Three years after that incident, it was the turn of Walter Onnoghen, the chief justice of the Supreme Court. Thought to have sympathies for the opposition Peoples Democratic Party, the administration could not risk having him in the saddle to preside over petitions that might arise from the presidential race in the offing. He was hauled before the Code of Conduct Tribunal, an essentially administrative panel that by the 1999 Constitution as altered could not remove him from office. Completely against the run of play, the CJN was suspended from office on the strength of an ex parte order of a quasi-judicial entity of the executive. He eventually had to resign to pave the way for a preferred Ibrahim Mohammad. The rest of this story is well-known.
However, there are those who think Emefiele is bobbling in his own hot pot of soup. Obtaining a second term of five years, a rare feat in recent history, he is thought to have pandered too much to the Buhari administration’s whims, reportedly advantaging its lackeys with much of his bank’s development finance handouts. Feeling sufficiently protected, he even surreptitiously attempted to enter the presidential race on the platform of the ruling All Progressives Congress until he was outmaneuvered in the delicate and extremely conspiratorial power game.

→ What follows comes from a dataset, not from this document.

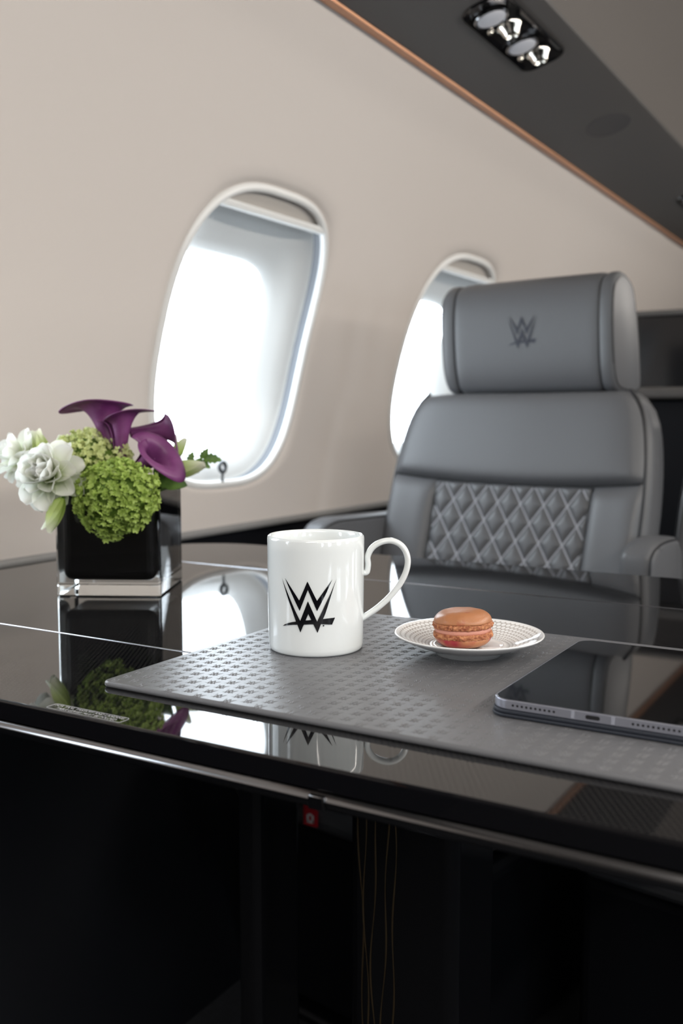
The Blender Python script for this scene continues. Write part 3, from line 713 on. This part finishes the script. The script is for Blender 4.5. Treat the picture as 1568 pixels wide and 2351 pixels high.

Perhaps, he should not have veered into politics as it appears that those who edged him out of the presidential run now think that he is having his pound of flesh with his bank’s redesign of some currencies and restriction of over-the-counter withdrawals, a policy that is sure to undermine their fiscal strategy to win the impending 2023 electoral contest.
This, however, cannot justify the seeming intervention of an intelligence and security service in essentially political contestation.